----- ENTRIES SHOWN

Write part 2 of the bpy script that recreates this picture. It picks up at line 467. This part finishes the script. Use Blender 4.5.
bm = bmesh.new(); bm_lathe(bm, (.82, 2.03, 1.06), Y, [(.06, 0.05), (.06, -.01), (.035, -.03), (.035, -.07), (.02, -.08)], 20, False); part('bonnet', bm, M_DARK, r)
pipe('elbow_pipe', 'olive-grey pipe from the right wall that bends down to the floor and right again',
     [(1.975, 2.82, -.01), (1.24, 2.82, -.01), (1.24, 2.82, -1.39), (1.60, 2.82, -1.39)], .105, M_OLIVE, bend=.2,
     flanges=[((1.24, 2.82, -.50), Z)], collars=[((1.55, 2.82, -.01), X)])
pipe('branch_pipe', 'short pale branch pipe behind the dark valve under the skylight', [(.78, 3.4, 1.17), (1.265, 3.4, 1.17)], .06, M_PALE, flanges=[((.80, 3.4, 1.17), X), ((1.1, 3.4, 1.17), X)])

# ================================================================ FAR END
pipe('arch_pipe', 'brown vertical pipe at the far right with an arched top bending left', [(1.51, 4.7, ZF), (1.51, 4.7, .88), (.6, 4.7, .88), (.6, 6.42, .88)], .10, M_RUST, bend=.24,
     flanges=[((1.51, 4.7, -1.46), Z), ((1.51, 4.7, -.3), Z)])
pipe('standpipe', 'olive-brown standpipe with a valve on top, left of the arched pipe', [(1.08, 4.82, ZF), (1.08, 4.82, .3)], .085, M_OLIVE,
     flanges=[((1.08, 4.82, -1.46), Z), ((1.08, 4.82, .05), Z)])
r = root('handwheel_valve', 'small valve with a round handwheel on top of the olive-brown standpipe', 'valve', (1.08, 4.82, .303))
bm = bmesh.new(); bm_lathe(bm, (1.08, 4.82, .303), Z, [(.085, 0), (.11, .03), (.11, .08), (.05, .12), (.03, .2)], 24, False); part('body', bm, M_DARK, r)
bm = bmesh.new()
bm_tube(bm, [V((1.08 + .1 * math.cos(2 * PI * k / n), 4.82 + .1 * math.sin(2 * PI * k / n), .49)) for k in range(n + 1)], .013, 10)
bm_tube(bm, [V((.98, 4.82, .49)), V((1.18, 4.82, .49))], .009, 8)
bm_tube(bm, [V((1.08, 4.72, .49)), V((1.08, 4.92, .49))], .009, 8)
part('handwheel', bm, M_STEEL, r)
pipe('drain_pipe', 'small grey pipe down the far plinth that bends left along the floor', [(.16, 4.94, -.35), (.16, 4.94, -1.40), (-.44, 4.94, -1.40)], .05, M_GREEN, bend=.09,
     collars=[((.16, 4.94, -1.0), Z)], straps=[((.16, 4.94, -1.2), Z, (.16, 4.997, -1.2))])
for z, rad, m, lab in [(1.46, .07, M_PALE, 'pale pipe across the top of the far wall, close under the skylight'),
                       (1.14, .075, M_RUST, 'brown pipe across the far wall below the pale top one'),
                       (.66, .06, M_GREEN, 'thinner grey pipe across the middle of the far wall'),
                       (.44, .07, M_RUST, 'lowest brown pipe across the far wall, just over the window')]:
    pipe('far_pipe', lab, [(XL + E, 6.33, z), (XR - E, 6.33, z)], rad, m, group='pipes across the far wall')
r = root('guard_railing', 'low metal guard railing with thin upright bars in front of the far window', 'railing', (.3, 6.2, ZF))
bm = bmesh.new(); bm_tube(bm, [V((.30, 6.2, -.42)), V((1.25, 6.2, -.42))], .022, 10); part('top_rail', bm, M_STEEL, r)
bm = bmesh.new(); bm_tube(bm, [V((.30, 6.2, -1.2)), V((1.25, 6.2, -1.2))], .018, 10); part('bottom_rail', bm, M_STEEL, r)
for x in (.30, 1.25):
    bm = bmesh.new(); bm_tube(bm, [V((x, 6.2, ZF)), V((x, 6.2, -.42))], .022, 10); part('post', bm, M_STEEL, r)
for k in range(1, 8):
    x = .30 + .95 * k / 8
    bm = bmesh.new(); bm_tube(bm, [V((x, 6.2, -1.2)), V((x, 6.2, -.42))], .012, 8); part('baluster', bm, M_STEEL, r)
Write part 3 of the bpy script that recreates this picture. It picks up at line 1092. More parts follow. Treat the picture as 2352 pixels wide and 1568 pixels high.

----------

▶ **DIRECTIONS FOR THIS TASK**
Word for word, extract all the records.

▶ **ANSWER TO THE PROBLEM**
Write part 2 of the bpy script that recreates this picture. It picks up at line 467. This part finishes the script. Use Blender 4.5.
bm = bmesh.new(); bm_lathe(bm, (.82, 2.03, 1.06), Y, [(.06, 0.05), (.06, -.01), (.035, -.03), (.035, -.07), (.02, -.08)], 20, False); part('bonnet', bm, M_DARK, r)
pipe('elbow_pipe', 'olive-grey pipe from the right wall that bends down to the floor and right again',
     [(1.975, 2.82, -.01), (1.24, 2.82, -.01), (1.24, 2.82, -1.39), (1.60, 2.82, -1.39)], .105, M_OLIVE, bend=.2,
     flanges=[((1.24, 2.82, -.50), Z)], collars=[((1.55, 2.82, -.01), X)])
pipe('branch_pipe', 'short pale branch pipe behind the dark valve under the skylight', [(.78, 3.4, 1.17), (1.265, 3.4, 1.17)], .06, M_PALE, flanges=[((.80, 3.4, 1.17), X), ((1.1, 3.4, 1.17), X)])

# ================================================================ FAR END
pipe('arch_pipe', 'brown vertical pipe at the far right with an arched top bending left', [(1.51, 4.7, ZF), (1.51, 4.7, .88), (.6, 4.7, .88), (.6, 6.42, .88)], .10, M_RUST, bend=.24,
     flanges=[((1.51, 4.7, -1.46), Z), ((1.51, 4.7, -.3), Z)])
pipe('standpipe', 'olive-brown standpipe with a valve on top, left of the arched pipe', [(1.08, 4.82, ZF), (1.08, 4.82, .3)], .085, M_OLIVE,
     flanges=[((1.08, 4.82, -1.46), Z), ((1.08, 4.82, .05), Z)])
r = root('handwheel_valve', 'small valve with a round handwheel on top of the olive-brown standpipe', 'valve', (1.08, 4.82, .303))
bm = bmesh.new(); bm_lathe(bm, (1.08, 4.82, .303), Z, [(.085, 0), (.11, .03), (.11, .08), (.05, .12), (.03, .2)], 24, False); part('body', bm, M_DARK, r)
bm = bmesh.new()
bm_tube(bm, [V((1.08 + .1 * math.cos(2 * PI * k / n), 4.82 + .1 * math.sin(2 * PI * k / n), .49)) for k in range(n + 1)], .013, 10)
bm_tube(bm, [V((.98, 4.82, .49)), V((1.18, 4.82, .49))], .009, 8)
bm_tube(bm, [V((1.08, 4.72, .49)), V((1.08, 4.92, .49))], .009, 8)
part('handwheel', bm, M_STEEL, r)
pipe('drain_pipe', 'small grey pipe down the far plinth that bends left along the floor', [(.16, 4.94, -.35), (.16, 4.94, -1.40), (-.44, 4.94, -1.40)], .05, M_GREEN, bend=.09,
     collars=[((.16, 4.94, -1.0), Z)], straps=[((.16, 4.94, -1.2), Z, (.16, 4.997, -1.2))])
for z, rad, m, lab in [(1.46, .07, M_PALE, 'pale pipe across the top of the far wall, close under the skylight'),
                       (1.14, .075, M_RUST, 'brown pipe across the far wall below the pale top one'),
                       (.66, .06, M_GREEN, 'thinner grey pipe across the middle of the far wall'),
                       (.44, .07, M_RUST, 'lowest brown pipe across the far wall, just over the window')]:
    pipe('far_pipe', lab, [(XL + E, 6.33, z), (XR - E, 6.33, z)], rad, m, group='pipes across the far wall')
r = root('guard_railing', 'low metal guard railing with thin upright bars in front of the far window', 'railing', (.3, 6.2, ZF))
bm = bmesh.new(); bm_tube(bm, [V((.30, 6.2, -.42)), V((1.25, 6.2, -.42))], .022, 10); part('top_rail', bm, M_STEEL, r)
bm = bmesh.new(); bm_tube(bm, [V((.30, 6.2, -1.2)), V((1.25, 6.2, -1.2))], .018, 10); part('bottom_rail', bm, M_STEEL, r)
for x in (.30, 1.25):
    bm = bmesh.new(); bm_tube(bm, [V((x, 6.2, ZF)), V((x, 6.2, -.42))], .022, 10); part('post', bm, M_STEEL, r)
for k in range(1, 8):
    x = .30 + .95 * k / 8
    bm = bmesh.new(); bm_tube(bm, [V((x, 6.2, -1.2)), V((x, 6.2, -.42))], .012, 8); part('baluster', bm, M_STEEL, r)
Write part 3 of the bpy script that recreates this picture. It picks up at line 1092. More parts follow. Treat the picture as 2352 pixels wide and 1568 pixels high.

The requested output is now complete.